═══ Information shown

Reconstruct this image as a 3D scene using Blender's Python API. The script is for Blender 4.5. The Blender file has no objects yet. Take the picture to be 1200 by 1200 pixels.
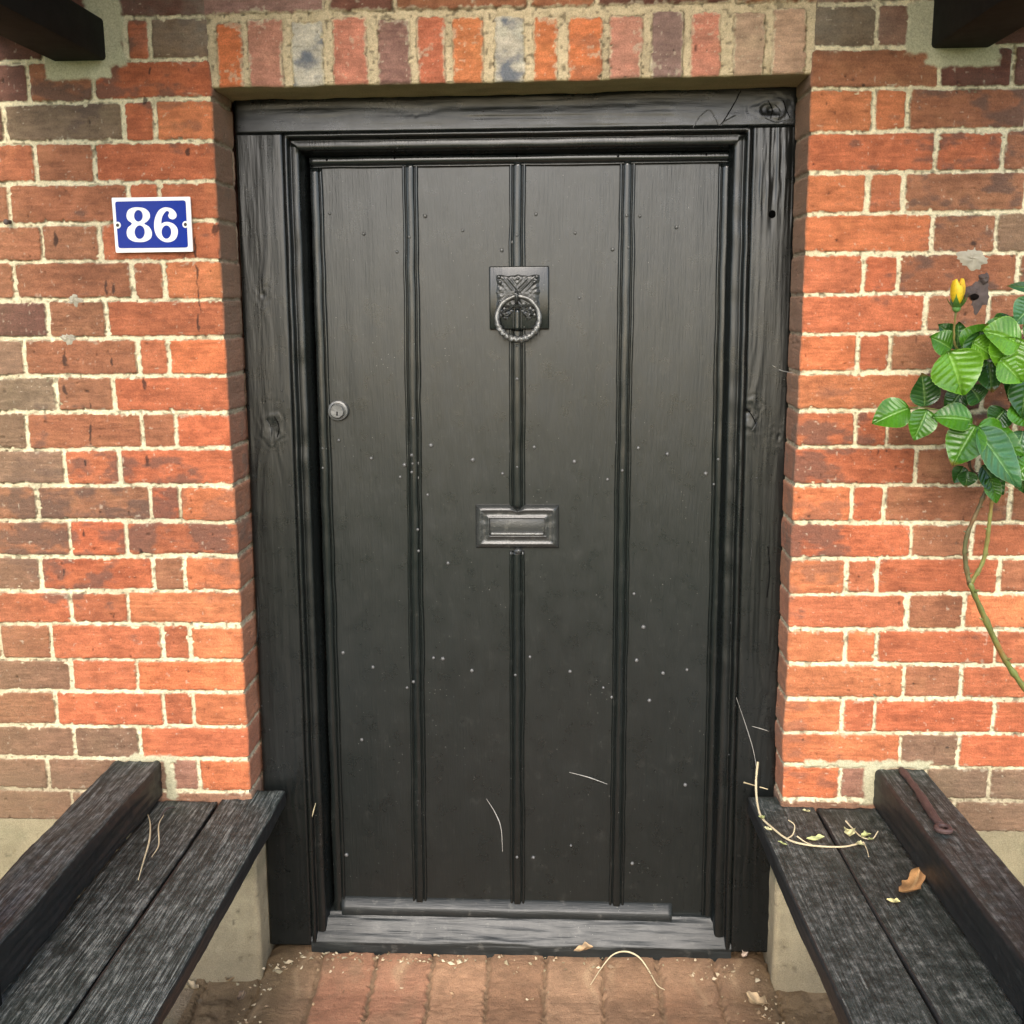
import bpy, bmesh, math, random
import numpy as np
from mathutils import Vector, Matrix, noise as mnoise
random.seed(7)
S = bpy.context.scene
COL = S.collection
Z0 = 1.645                                    # height of the door head's bed joint above the path
# ------------------------------------------------------------------ camera
CF, PI_, YA, RO = 1272.59, .192821, .0440307, -.00761416
CAM = np.array([.0871594, -1.938363, -.3404298 + Z0])
F_ = np.array([-math.sin(YA)*math.cos(PI_), math.cos(YA)*math.cos(PI_), -math.sin(PI_)])
R0 = np.array([math.cos(YA), math.sin(YA), 0.]); U0 = np.cross(R0, F_)
RR = R0*math.cos(RO) + U0*math.sin(RO); UU = U0*math.cos(RO) - R0*math.sin(RO)
cd = bpy.data.cameras.new('camera'); cam = bpy.data.objects.new('camera', cd); COL.objects.link(cam)
cd.sensor_width = 36; cd.lens = 36*CF/1200; cd.clip_start = .05; cd.clip_end = 500
M = Matrix(((RR[0], UU[0], -F_[0], CAM[0]), (RR[1], UU[1], -F_[1], CAM[1]), (RR[2], UU[2], -F_[2], CAM[2]), (0, 0, 0, 1)))
cam.matrix_world = M
S.camera = cam
# ------------------------------------------------------------------ light
SUN_EL, SUN_AZ = math.radians(38), math.radians(-4)   # azimuth measured from -y (camera side) towards -x when negative
W = bpy.data.worlds.new('World'); S.world = W; W.use_nodes = True
nt = W.node_tree; bg = nt.nodes['Background']
sky = nt.nodes.new('ShaderNodeTexSky'); sky.sky_type = 'NISHITA'; sky.sun_disc = False
sky.sun_elevation = SUN_EL
sdir = Vector((math.sin(SUN_AZ)*math.cos(SUN_EL), -math.cos(SUN_AZ)*math.cos(SUN_EL), math.sin(SUN_EL)))
sky.sun_rotation = math.atan2(sdir.x, sdir.y)
sky.air_density = 1.0; sky.dust_density = 2.0; sky.ozone_density = 1.0
nt.links.new(sky.outputs[0], bg.inputs[0]); bg.inputs[1].default_value = .15
sl = bpy.data.lights.new('sun', 'SUN'); sl.energy = 1.0; sl.angle = math.radians(38); sl.color = (1, .94, .84)
so = bpy.data.objects.new('sun', sl); COL.objects.link(so)
so.rotation_euler = sdir.to_track_quat('Z', 'Y').to_euler()
S.view_settings.view_transform = 'Standard'; S.view_settings.look = 'None'
S.view_settings.exposure = 1.62; S.view_settings.gamma = 1.0

# ------------------------------------------------------------------ unprojection of measured points onto real planes
def ray(x, y): return F_ + RR*(x-600)/CF - UU*(y-600)/CF
def onY(x, y, Y):
    d = ray(x, y); t = (Y-CAM[1])/d[1]; return Vector(CAM + d*t)
def onZ(x, y, Z):
    d = ray(x, y); t = (Z-CAM[2])/d[2]; return Vector(CAM + d*t)
KT = .0377; TA = math.atan(KT)                # the old frame leans back a little
FY0 = .115 - KT*Z0                            # y of frame face at z = 0
FN = np.array([0, -math.cos(TA), math.sin(TA)]); FO = np.array([0, FY0, 0.])
LZ = np.array([0, math.sin(TA), math.cos(TA)])
def L(x, y, d=0.0):                           # (local x, local z) on the leaning frame's plane, d = depth behind its face
    r = ray(x, y); o = FO - FN*d
    t = ((o-CAM)@FN)/(r@FN); p = CAM + r*t
    return p[0], float((p-o)@LZ)

# ------------------------------------------------------------------ helpers
def tag(o, label=None, cat=None, group=None, kind=None):
    if label: o['label'] = label
    if cat: o['category'] = cat
    if group: o['group'] = group
    if kind: o['kind'] = kind
    return o
def empty(name, loc=(0, 0, 0), rot=(0, 0, 0)):
    o = bpy.data.objects.new(name, None); o.empty_display_size = .05
    o.location = loc; o.rotation_euler = rot; COL.objects.link(o); return o
def link(name, me, mat=None, parent=None):
    o = bpy.data.objects.new(name, me); COL.objects.link(o)
    if mat: me.materials.append(mat)
    if parent: o.parent = parent
    return o
def bmobj(name, bm, mat=None, parent=None, smooth=True, angle=35):
    bmesh.ops.recalc_face_normals(bm, faces=bm.faces)
    me = bpy.data.meshes.new(name)
    if smooth:
        for f in bm.faces: f.smooth = True
        for e in bm.edges:
            if len(e.link_faces) == 2 and e.calc_face_angle(0) > math.radians(angle): e.smooth = False
    bm.to_mesh(me); bm.free()
    return link(name, me, mat, parent)

def _h(ix, iy, seed):
    n = (ix*374761393 + iy*668265263 + seed*2246822519) & 0xffffffff
    n = ((n ^ (n >> 13))*1274126177) & 0xffffffff
    n = ((n ^ (n >> 16))*2654435761) & 0xffffffff
    return ((n >> 8) & 0xffff)/32767.5 - 1.0
def vn(x, y, seed=0):
    x = np.asarray(x, float); y = np.asarray(y, float)
    x, y = np.broadcast_arrays(x, y)
    xi = np.floor(x).astype(np.int64); yi = np.floor(y).astype(np.int64)
    fx = x-xi; fy = y-yi; fx = fx*fx*(3-2*fx); fy = fy*fy*(3-2*fy)
    a = _h(xi, yi, seed); b = _h(xi+1, yi, seed); c = _h(xi, yi+1, seed); d = _h(xi+1, yi+1, seed)
    return (a*(1-fx)+b*fx)*(1-fy) + (c*(1-fx)+d*fx)*fy
def fbm(x, y, seed=0, oc=3):
    s = 0; a = 1; t = 0
    for i in range(oc):
        s = s + a*vn(x*2**i + 17.3*i, y*2**i - 9.1*i, seed+i*7); t += a; a *= .55
    return s/t
def ss(a, b, x):
    t = np.clip((x-a)/(b-a), 0, 1); return t*t*(3-2*t)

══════

#### Your goal:
Only the count is wanted: report how many lines of the material above hold the word "objects".

#### Exercise output:
6